Now, on to the news and preparations for San Francisco!
Laura Boyle describes the NORA Symposium later in this newsletter, but I would like to emphasize what a terrific meeting it was. The National Occupational Research Agenda itself is in it’s seventh year now, and has been a remarkable effort led by NIOSH to engage stakeholders from labor, industry, academia and government to take a comprehensive look at research needs, in order to target and prioritize. The wonderful thing about it was that a government agency seriously engaged its public and changed its focus on that basis. Significant results included an entirely new focus on applied research, such as intervention effectiveness and prevention of traumatic injuries. Complex areas such as mixed exposures and special populations at risk were included in the 21 priority areas. NIOSH then engaged implementation teams that included stakeholders to work to further the agenda. It has also followed up by re-directing existing resources, both intramural and extramural, to target these areas, and used the framework to obtain additional funding and to help guide joint efforts with various NIH centers. This year’s Symposium marks the first time the meeting was held as an open scientific session, and it produced a wonderful series of papers and posters on topics that matter to section members.

At the same time OSHA, while beset by more problems than we have space for here, has done some truly innovative and important work in its Hispanic Task Force.

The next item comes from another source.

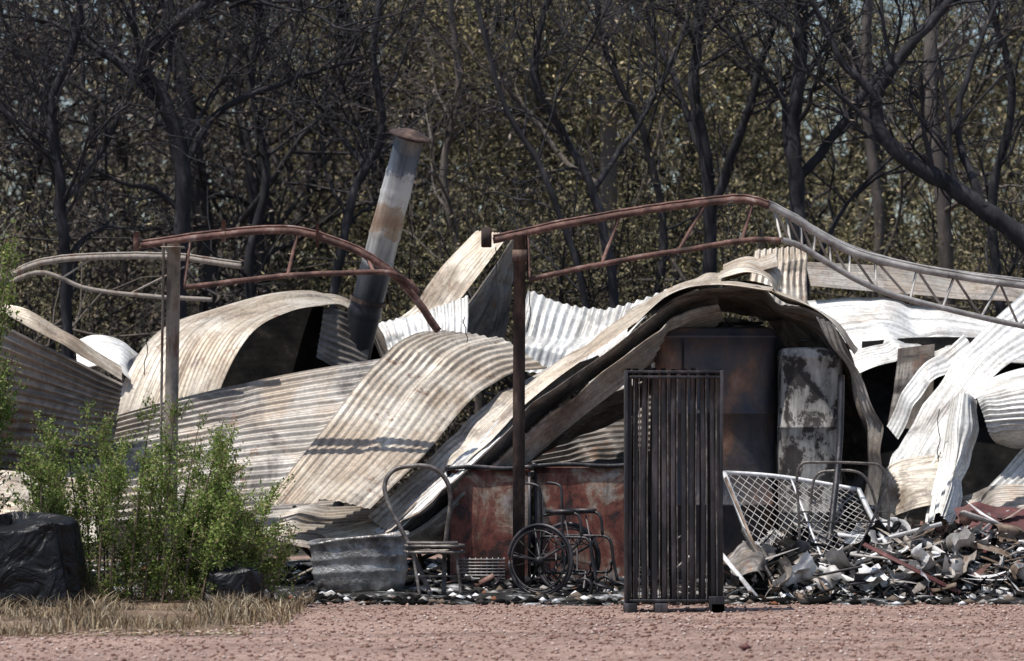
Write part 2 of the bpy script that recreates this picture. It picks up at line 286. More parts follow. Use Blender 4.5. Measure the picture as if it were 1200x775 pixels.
# collapsed roof draped over tanks
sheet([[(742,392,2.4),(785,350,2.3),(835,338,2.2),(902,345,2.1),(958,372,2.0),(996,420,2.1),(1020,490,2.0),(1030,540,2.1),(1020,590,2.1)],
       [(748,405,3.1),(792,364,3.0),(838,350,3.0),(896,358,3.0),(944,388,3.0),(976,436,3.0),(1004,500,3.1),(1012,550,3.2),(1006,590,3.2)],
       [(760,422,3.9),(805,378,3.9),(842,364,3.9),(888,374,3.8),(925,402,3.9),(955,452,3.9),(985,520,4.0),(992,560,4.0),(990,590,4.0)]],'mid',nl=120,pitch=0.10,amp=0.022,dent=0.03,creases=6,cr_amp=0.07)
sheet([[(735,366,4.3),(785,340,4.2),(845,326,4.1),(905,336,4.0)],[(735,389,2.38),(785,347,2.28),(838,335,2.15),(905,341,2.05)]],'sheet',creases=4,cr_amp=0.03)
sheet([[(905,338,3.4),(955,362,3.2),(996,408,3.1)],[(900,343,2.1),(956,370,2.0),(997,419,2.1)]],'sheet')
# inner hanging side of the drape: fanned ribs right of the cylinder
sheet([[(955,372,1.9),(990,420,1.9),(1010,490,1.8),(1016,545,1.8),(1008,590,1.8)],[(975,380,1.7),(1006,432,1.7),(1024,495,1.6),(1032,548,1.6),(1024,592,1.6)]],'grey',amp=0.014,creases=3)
sheet([[(848,312,4.6),(880,302,4.5),(905,315,4.4),(915,342,4.3)],[(845,335,3.0),(878,322,2.9),(900,330,2.8),(908,350,2.8)]],'sheet')
sheet([[(885,292,5.6),(880,320,5.4),(872,352,5.2)],[(946,286,5.8),(946,320,5.6),(946,362,5.4)]],'sheet',amp=0.014)
# right side
sheet([[(944,308,7.4),(1060,316,7.4),(1190,332,7.4),(1300,345,7.4)],[(950,336,6.8),(1060,342,6.8),(1190,354,6.8),(1300,365,6.8)]],'grey')
sheet([[(952,352,7),(1010,350,7),(1090,362,7),(1200,384,7),(1300,400,7)],[(975,395,5.8),(1025,385,5.8),(1100,388,5.8),(1200,402,5.8),(1300,410,5.8)],[(992,448,5.0),(1040,428,5.0),(1110,415,5.0),(1200,425,5.0),(1300,430,5.0)]],'white',panels=2,creases=4,cr_amp=0.06,amp=0.014)
sheet([[(1215,330,4.6),(1140,400,4.2),(1085,475,3.7),(1050,530,3.2),(1022,595,2.7)],[(1250,400,4.0),(1175,430,3.6),(1120,500,3.1),(1090,550,2.7),(1062,612,2.2)]],'white',nl=70,panels=2,creases=4,amp=0.014,pitch=0.08)
sheet([[(1114,468,2.8),(1100,540,2.4),(1072,630,1.9)],[(1130,462,2.5),(1121,540,2.1),(1096,626,1.6)],[(1142,470,2.8),(1136,540,2.4),(1118,622,1.9)]],'white',amp=0.014)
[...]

Region V has paved the way (soon to be followed by other Regions) in accepting NGO facilitation of complaints from immigrant workers who would be unlikely to forward complaints themselves.

NORA-fueled research may be one of the reasons why the scientific sessions for this year’s APHA meetings will be so rich. As Celeste Monforton describes in this newsletter, the quality and number of submissions were extremely high, inspiring a new approach to presentations. For example, Monday night there will be an entire session on Occupational Health Services Research, a field that did not exist a few years ago, and is rapidly developing thanks to specific NORA targeting. Celeste has done an incredible job this year, and has agreed to work on next year’s meeting in DC as well, but is looking for a volunteer to replace her after that. This is a great way for new members, particularly those from academia, to get engaged in the section, and anyone interested in working on this committee is more than welcome.

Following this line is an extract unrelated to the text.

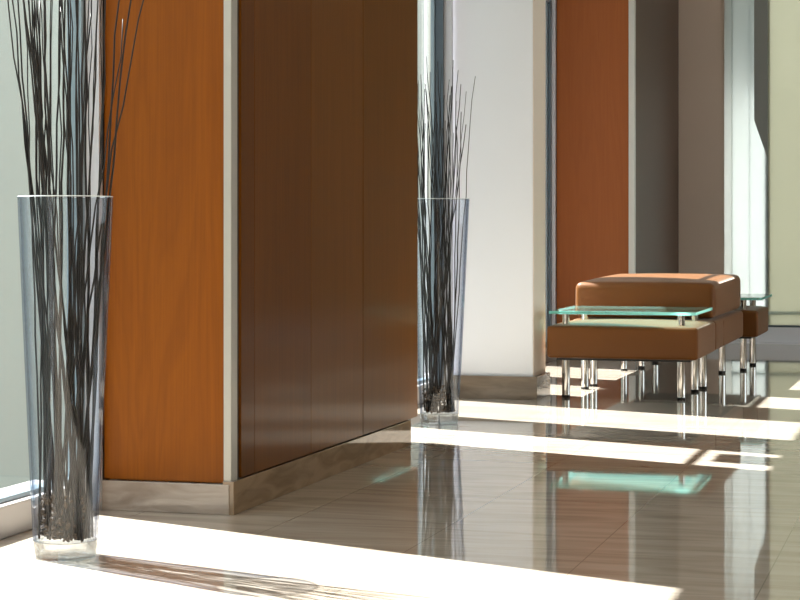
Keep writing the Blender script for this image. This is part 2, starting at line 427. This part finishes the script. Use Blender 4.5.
def branch(name, p0, p1, length, r0, seed, label, group, mat, bend=.03, kink=.006, side=None):
    rnd = random.Random(seed)
    d = (p1 - p0).normalized()
    side = Vector(side) if side else d.cross(Vector((rnd.uniform(-1, 1), rnd.uniform(-1, 1), .1))).normalized()
    n = 15; pts = []
    for i in range(n):
        u = i / (n - 1)
        p = p0 + d * length * u + side * bend * (u * u) * rnd.uniform(.9, 1.1)
        k = kink * (1 if 0 < i else 0) * (.5 + u)
        p += Vector((rnd.uniform(-k, k), rnd.uniform(-k, k), 0))
        pts.append(p - p0)
    rad = [r0 * (1 - .55 * i / (n - 1)) for i in range(n)]
    o = obj(name, tube(bmesh.new(), pts, rad, 6), mat, smooth=True)
    o.location = p0
    return tag(o, label, 'branch', group)

def bundle(loc, R, h, count, zmin, zmax, label, group, seed, mats, extra=(), clip=None, lean=1.15):
    rnd = random.Random(seed)
    c = Vector(loc)
    for i in range(count):
        a = rnd.uniform(0, 2 * PI); q = math.sqrt(rnd.uniform(.05, 1))
        b0 = c + Vector((math.cos(a), math.sin(a), 0)) * (R(.07) - .014) * q + Vector((0, 0, .062))
        a2 = a + rnd.gauss(0, 1.15); q2 = rnd.uniform(.1, 1) ** .6
        top = c + Vector((math.cos(a2), math.sin(a2), 0)) * (R(h) - .016) * q2 + Vector((0, 0, h))
        L = rnd.uniform(zmin, zmax)
        branch('willow_branch', b0, top, L, rnd.uniform(.0030, .0053), seed * 1000 + i, label, group, rnd.choice(mats), bend=rnd.uniform(-.06, .075) * q2, kink=.004, side=(-math.cos(a2), -math.sin(a2), 0))
    for i, (bx, by, tx, ty, L, bend, lab) in enumerate(extra):
        branch('willow_branch', c + Vector((bx, by, .062)), c + Vector((tx, ty, h)), L, .0042, seed * 77 + i, lab, group, mats[0], bend=abs(bend), kink=.004, side=(math.copysign(1, bend), 0, 0))

def chips(loc, R, label, seed):
    rnd = random.Random(seed)
    bm = bmesh.new()
    for i in range(260):
        a = rnd.uniform(0, 2 * PI); z = .062 + .13 * rnd.random() ** 1.6
        r = (R(z) - .022) * math.sqrt(rnd.random())
        mat = Matrix.Translation((r * math.cos(a), r * math.sin(a), z)) @ Matrix.Rotation(rnd.uniform(0, 6), 4, Vector((rnd.random(), rnd.random(), rnd.random() + .1)).normalized()) @ Matrix.Diagonal((rnd.uniform(.004, .009), rnd.uniform(.003, .006), rnd.uniform(.006, .016), 1))
        bmesh.ops.create_icosphere(bm, subdivisions=1, radius=1, matrix=mat)
    o = obj('bark_chips', bm, M['chips']); o.location = loc; o['kind'] = 'stuff'
    return tag(o, label, 'bark chips')

V1 = (-2.62, 5.49, 0); V2 = (-2.573, 9.87, 0)
v1, R1 = vase(V1, .0955, .1455, 1.108, 'tall clear tapered glass vase nearest the camera, beside the window and orange panel')
v2, R2 = vase(V2, .0985, .158, 1.172, 'tall clear tapered glass vase farther away, at the end of the wood clad column')
bundle(V1, R1, 1.108, 46, 1.65, 2.0, 'thin dark bare branch standing in the nearer glass vase', 'branches in the nearer vase', 11, [M['bark'], M['bark_grey']],
       extra=[(-.045, 0, .105, -.02, 1.60, .03, 'shorter dark branch of the nearer vase ending in front of the orange panel'),
              (-.01, .02, .070, .03, 1.86, .16, 'dark branch of the nearer vase curving farthest right over the orange panel'),
              (.03, -.02, -.108, .0, 1.90, -.015, 'leftmost dark branch of the nearer vase leaning left before the window')])
bundle(V2, R2, 1.172, 44, 1.45, 1.86, 'thin dark bare branch standing in the farther glass vase', 'branches in the farther vase', 23, [M['bark'], M['bark']])
chips(V1, R1, 'dark bark chips filling the bottom of the nearer glass vase', 5)
chips(V2, R2, 'brown bark chips filling the bottom of the farther glass vase', 6)

# ------------------------------------------------------------------ leather seats
def leg(root, x, y, z1, z0=.0):
    l = obj('leg', lathe(bmesh.new(), [(0, .016), (.0245, .016), (.0245, z1), (0, z1)], 24, c=(x, y, 0)), M['chrome'], root, smooth=True, angle=40)
    obj('foot_cap', lathe(bmesh.new(), [(0, 0), (.0235, 0), (.0255, .003), (.0255, .015), (.0235, .017), (0, .017)], 24, c=(x, y, 0)), M['rubber'], l, smooth=True, angle=40)
    return l

def glass_seat(label, x0, x1, y0, y1, gx0, gx1, gy0, gy1, posts):
    cx, cy = (x0 + x1) / 2, (y0 + y1) / 2
    t = thing('seat_with_glass_top', label, 'seat', (cx, cy, 0), 'leather seat units')
    obj('seat_pad', pad(bmesh.new(), x0 - cx, x1 - cx, y0 - cy, y1 - cy, .246, .436, r=.018, bulge=.022), M['leather'], t, smooth=True)
    obj('frame', boxbm(x0 - cx + .05, x1 - cx - .05, y0 - cy + .05, y1 - cy - .05, .232, .25), M['rubber'], t)
    for x, y in posts:
        leg(t, x - cx, y - cy, .245)
        obj('glass_support', lathe(bmesh.new(), [(0, .43), (.022, .43), (.022, .510), (0, .510)], 24, c=(x - cx, y - cy, 0)), M['chrome'], t, smooth=True, angle=40)
    g = boxbm(gx0 - cx, gx1 - cx, gy0 - cy, gy1 - cy,   .510, .530, bevel=.002, seg=1)
    go = obj('glass_top', g, M['table_glass'], t)
    go.data.materials.append(M['table_edge'])
    for p in go.data.polygons:
        if abs(p.normal.z) < .5: p.material_index = 1
    return t

glass_seat('square tan leather seat unit with glass top, nearest the camera', -2.325, -1.425, 11.47, 12.36, -2.305, -1.43, 11.44, 12.26,
           [(-2.234, 11.605), (-1.538, 11.605), (-2.234, 12.24), (-1.535, 12.22)])
glass_seat('square tan leather seat unit with glass top, farthest back beside the far window', -2.275, -1.325, 14.12, 14.96, -2.26, -1.30, 14.12, 14.99,
           [(-2.18, 14.25), (-1.435, 14.20), (-2.165, 14.85), (-1.425, 14.80)])
b = thing('leather_bench', 'long tan leather bench under the big cushion, between the two glass topped units', 'bench', (-1.885, 13.24, 0))
def rb(*a, **k): return a
bx, by = -1.885, 13.24
obj('seat_pad', pad(bmesh.new(), -2.350 - bx, -1.425 - bx, 12.39 - by, 14.09 - by, .246, .438, r=.024, bulge=.008), M['leather'], b, smooth=True)
obj('frame', boxbm(-2.30 - bx, -1.48 - bx, 12.44 - by, 14.04 - by, .232, .25), M['rubber'], b)
for x, y in ((-2.222, 12.49), (-1.515, 12.48), (-2.26, 13.95), (-1.555, 13.91)):
    leg(b, x - bx, y - by, .245)
bm = tube(bmesh.new(), [Vector((-1.4215 - bx, 12.80 - by, z)) for z in (.262, .30, .36, .42)], [.0025] * 4, 6)
obj('seam', bm, M['leather_dark'], b, smooth=True)

cu = thing('bench_cushion', 'thick tan leather cushion lying on the long bench', 'cushion', (bx, by, .446))
def cz(bm): bmesh.ops.translate(bm, vec=Vector((-bx, -by, -.446)), verts=bm.verts); return bm
obj('cover', cz(pad(bmesh.new(), -2.335, -1.440, 12.44, 14.06,   .447, .674, r=.04, bulge=.02, slope=.022, side=.012)), M['leather'], cu, smooth=True)

# ------------------------------------------------------------------ light
w = bpy.data.worlds.new('sky'); S.world = w; w.use_nodes = True
bg = w.node_tree.nodes['Background']; bg.inputs[0].default_value = (.86, .94, 1.0, 1); bg.inputs[1].default_value = 2.5
sl = bpy.data.lights.new('sun', 'SUN'); sl.energy = 28.; sl.angle = math.radians(.53); sl.color = (1.0, .98, .95)
so = bpy.data.objects.new('sun', sl); COL.objects.link(so)
so.rotation_euler = Vector((1, -.40, -1.45)).to_track_quat('-Z', 'Y').to_euler(); so.location = (-6, 8, 8)

# ------------------------------------------------------------------ camera
F = 1948.
cam = bpy.data.cameras.new('camera'); co = bpy.data.objects.new('camera', cam); COL.objects.link(co)
cam.sensor_width = 36; cam.lens = F / 800 * 36; cam.shift_y = -(300 - 232) / 800.
cam.clip_start = .05; cam.clip_end = 200
co.location = (0, 0, 1.0); co.rotation_euler = (PI / 2, 0, math.atan(550 / F))
S.camera = co

# ------------------------------------------------------------------ view
vs = S.view_settings
S.display_settings.display_device = 'sRGB'
vs.view_transform = 'Standard'; vs.look = 'None'; vs.gamma = 1; vs.use_curve_mapping = False; vs.exposure = 0.
cy = S.cycles
cy.max_bounces = 14; cy.diffuse_bounces = 6; cy.glossy_bounces = 6; cy.transmission_bounces = 12; cy.transparent_max_bounces = 48
cy.sample_clamp_indirect = 6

My heartfelt thanks to Celeste and to Mary Miller, our “webmeister,” Karla Armenti, our newsletter editor, John Morawitz, nomination chair, Darius Sivin, events chair, Andrea Kidd Taylor, chair of the scholarship committee, and Jim Cone, policy guru, and all who have been the soul and sinew of OHS. ALL welcome additional help – please look for them in San Francisco, or contact them earlier by e-mail, <http://depts.washington.edu/oshalert/leadership.htm>.

Our business meeting will start on Sunday morning at 8:30, and we hope to see many new faces there. We are starting to flesh out the agenda for the different business sessions, please send suggestions; we will distribute and post so you won’t miss a thing. Included in the schedule will be at least one discussion of the strategic planning process as described by Craig Slatin in this newsletter. Dave Kotelchuck has been a wonderful chair-elect, has been leading intersectional work along with outreach, and hits the ground running in this issue of the newsletter. So please make him happy by writing on your “to-do” list for next week a follow up call to the people you just e-mailed.

I look forward to seeing you in San Francisco!